Up at The Pin Shoot, there are four categories in the Main Event. They are: Pin Gun, Stock Gun, Space Gun and Concealed Carry gun. A local club might have all, one or two, or other categories that are in favor there. The category rules can be found here on The Pin Shoot web page. You do not have to enter all of them.

You can, if you enter them, shoot all four categories. You can shoot them all in one day, in any order, or one or two each day of The Pin Shoot. Local pin shoots are likely to be one-day affairs, so you’d better be hopping to get them all in.

Here are a few tips to make the experience easier, more fun, and increase your returning.

You can “Shoot up”

Let’s say you have an entirely suitable Stock Gun, but not one of the other three. So what? You can always shoot up. A Stock Gun is kosher in Pin and space, but not the Concealed Carry gun Event. Yes, you will be at an equipment disadvantage, using a Stock Gun in the Pin Gun event. So what? The idea is to have fun. If you find you like it and really want to do more pin shooting, you have a year to buy/build/trade into a Pin gun, or a Space gun, or both.

Bring ammo. A lot of it.

Yes, five pins should not require more than five shots. In fact, the mantra among pin shooters, is “one shot, one pin.” In a perfect world, we’d all show up with 30 rounds for each set of six tables. A fifty-round box of ammo for each six-table Main Event is a good idea, and the standard most shooters plan on.

Bring your usual gear.

Eye and ear protection are a must. In this day and age, no-one will let you shoot otherwise. A hand towel is a good idea, because you will be sweating. Unless it is a bitterly cold day, the stress will have you sweating.

More magazines

And speed-loaders, if you use a revolver, are a good idea. You have time to reload between tables, but as long as your magazines work, more is better.

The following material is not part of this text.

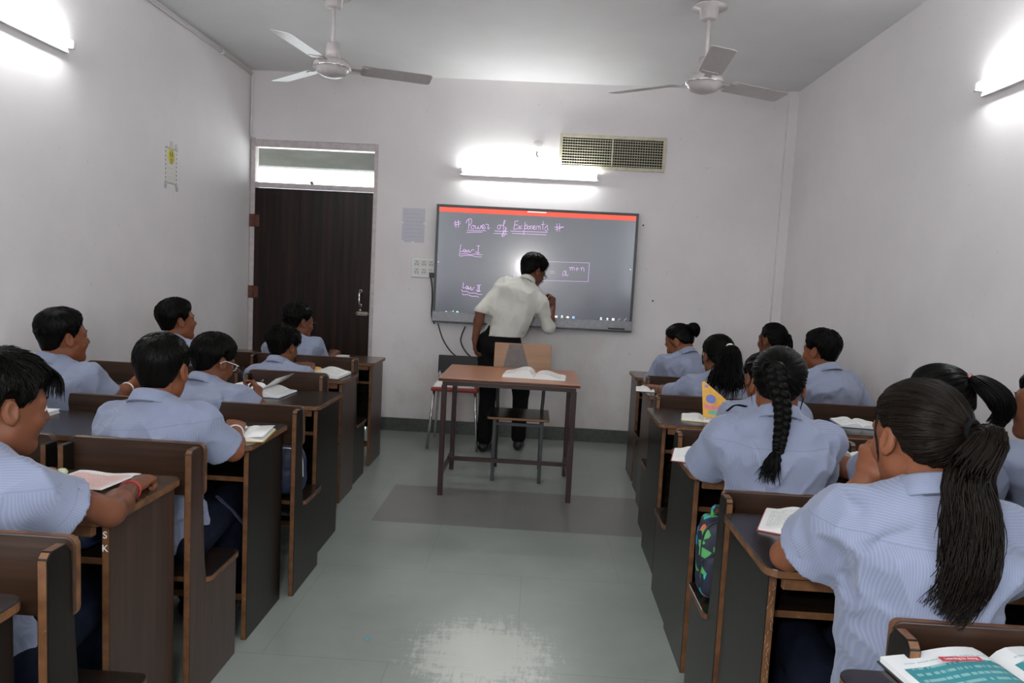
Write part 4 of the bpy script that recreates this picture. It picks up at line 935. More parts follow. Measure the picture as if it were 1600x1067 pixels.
def make_hair(c, H, s, style, mat, parent, top=0.022, side=0.013, h=0.0045, seed=0, part=0.0, fringe=0.0, root=None, girl=False, tex=0.0022, extra=None):
    """hair grown from the skull; its thickness follows the hairline, ridges follow the combing"""
    c = np.array(c, float); ctr = np.array((0, -0.006, 0.020))
    if girl: low = [(0, 50 - fringe), (30, 46 - fringe), (52, 32), (70, 12), (82, -2), (95, 6), (106, -10), (118, -30), (135, -38), (180, -42)]
    else: low = [(0, 40 - fringe), (30, 37 - fringe), (52, 26 - fringe * 0.4), (66, 8), (76, -12), (86, -14), (92, 8), (104, 4), (114, -20), (128, -38), (150, -47), (180, -50)]
    A = nrm(root if root is not None else (0.10, -0.35, 0.92)); a1 = nrm(np.cross(A, (1, 0.2, 0.1))); a2 = np.cross(A, a1)
    def loc(X, Y, Z):
        q = [X - c[0], Y - c[1], Z - c[2]]; return [sum(q[j] * H[j, i] for j in range(3)) / s for i in range(3)]
    def flow(x, y, z):
        x, y, z = x - ctr[0], y - ctr[1], z - ctr[2]; r = np.sqrt(x * x + y * y + z * z) + 1e-6; x, y, z = x / r, y / r, z / r
        ca = x * A[0] + y * A[1] + z * A[2]; u = x * a1[0] + y * a1[1] + z * a1[2]; v = x * a2[0] + y * a2[1] + z * a2[2]; m = np.sqrt(u * u + v * v) + 1e-6
        fr = 13.0; return np.stack([u / m * fr, v / m * fr, np.arccos(np.clip(ca, -1, 1)) * 1.6 + 0 * u], -1)
    base = [EL((0, -0.012, 0.030), (0.074, 0.092, 0.083)), EL((0, 0.028, -0.012), (0.064, 0.066, 0.078), k=0.03), EL((0, -0.03, -0.03), (0.060, 0.060, 0.075), k=0.03)]
    def f(X, Y, Z):
        x, y, z = loc(X, Y, Z); d = None
        for q in base:
            e = q[0](x, y, z)
            if d is None: d = e
            else: hh = np.maximum(q[3] - np.abs(d - e), 0) / q[3]; d = np.minimum(d, e) - hh * hh * q[3] * 0.25
        X_, Y_, Z_ = x - ctr[0], y - ctr[1], z - ctr[2]; r = np.sqrt(X_ ** 2 + Y_ ** 2 + Z_ ** 2) + 1e-6
        az = np.degrees(np.abs(np.arctan2(X_, Y_))); el = np.degrees(np.arcsin(np.clip(Z_ / r, -1, 1)))
        lo = lerp_tab(az, low); nz = vnoise(flow(x, y, z) * np.array((1.0, 1.0, 1.0)) + seed * 3.1)
        nz2 = vnoise(np.stack([x + 0 * r, y + 0 * r, z + 0 * r], -1) * 28 + seed)
        e = el - lo + nz2 * 4.0 + nz * 3.0; ss = np.clip(e / 16.0, 0, 1); ss = ss * ss * (3 - 2 * ss)
        up = np.clip((el + 25) / 75.0, 0, 1); T = side + (top - side) * up * up * (3 - 2 * up)
        if not girl: T = T * np.clip(0.16 + (el + 46) / 60.0, 0.16, 1)
        if extra is not None: T = T + extra(az, el, X_, Y_)
        if part: T = T - 0.006 * np.exp(-((X_ - part) / 0.006) ** 2) * (Y_ > -0.05) * (el > 30)
        th = T * (0.25 + 0.75 * ss) + tex * nz * np.clip(e / 10.0, 0, 1)
        th = np.where(e < 0, -0.012 * np.clip(-e / 6.0, 0, 1) + 0.25 * T * np.clip(1 + e / 3.0, 0, 1), th)
        return (d - th) * s * 0.9
    m = 0.155 * s; lo_, hi_ = c - m, c + m
    pr = [(f, lo_, hi_, 0.001, 'u')]
    d, ax = grid_eval(pr, lo_, hi_, h); V, Fq = nets(d, ax, h)
    L_ = (V - c) @ H / s
    return f, V, Fq, flow(L_[:, 0], L_[:, 1], L_[:, 2])
def strand_tubes(paths, r0, r1, n=4):
    """many tapered strands (k, m, 3) as one quad soup"""
    P = np.asarray(paths, float); k, m, _ = P.shape; T = np.gradient(P, axis=1); T /= np.linalg.norm(T, axis=2)[..., None] + 1e-9
    ref = np.where(np.abs(T[..., 2:3]) < 0.9, np.array((0, 0, 1.0)), np.array((1.0, 0, 0))); U = np.cross(T, ref); U /= np.linalg.norm(U, axis=2)[..., None] + 1e-9; Vv = np.cross(T, U)
    r = np.asarray(r0)[..., None] * (1 - np.linspace(0, 1, m) ** 2.2) + r1; r = np.broadcast_to(r, (k, m)); ang = np.arange(n) * 2 * np.pi / n
    X = P[:, :, None, :] + r[:, :, None, None] * (np.cos(ang)[None, None, :, None] * U[:, :, None, :] + np.sin(ang)[None, None, :, None] * Vv[:, :, None, :])
    idx = np.arange(k * m * n).reshape(k, m, n); a = idx[:, :-1, :]; b = idx[:, 1:, :]
    Fq = np.stack([a, np.roll(a, -1, 2), np.roll(b, -1, 2), b], -1).reshape(-1, 4)
    fl = np.broadcast_to(np.stack([np.arange(k) * 1.37, np.arange(k) * 0.73, np.zeros(k)], -1)[:, None, None, :], (k, m, n, 3)) + np.linspace(0, 1.5, m)[None, :, None, None] * np.array((0, 0, 1.0))
    return X.reshape(-1, 3), Fq, fl.reshape(-1, 3)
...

If you use a revolver, a block that holds ammo in sets of six will make reloading a lot less stressful.

Move out

Once you are done, pick up your gear and get off the line. Others want to shoot, and they need the time to get set up. Be sure and collect your scorecard once the recorders are done with it.


The Optional Events run a bit differently. OK, there are the same three tables in front of you, but the number and array of pins will be different. They will be arrayed in the specific layout for that particular Optional you’ve entered.

You will shoot them in sets of three, but you can shoot more than two sets if you wish. In fact, you can shoot pretty much as many Optionals as your wallet, hands/shoulder or ammo supply can take. That, and daylight.

Scoring on Optionals is done one of two ways: cleared, or tipped.

The Optional Events that require a cleared table are scored the same as the Main Events: all of the pins have to hit the ground, time stops on the last one. These would be the Shotgun, 8-Pin, Two and Three-man events.

The tip-over events only require that all the pins be tipped over. This would be the 9×12 event and the PCC. You only have to tip the pins over, but there is one catch: you must shoot the bottom row first.

Why? Shooters learned early-on that by tipping over the top pins, those pins could fall down to the bottom, and tip over some of the pins on the bottom row. Since this is a shooting contest, and not a lucky-roll event, you now have to shoot the bottom row first.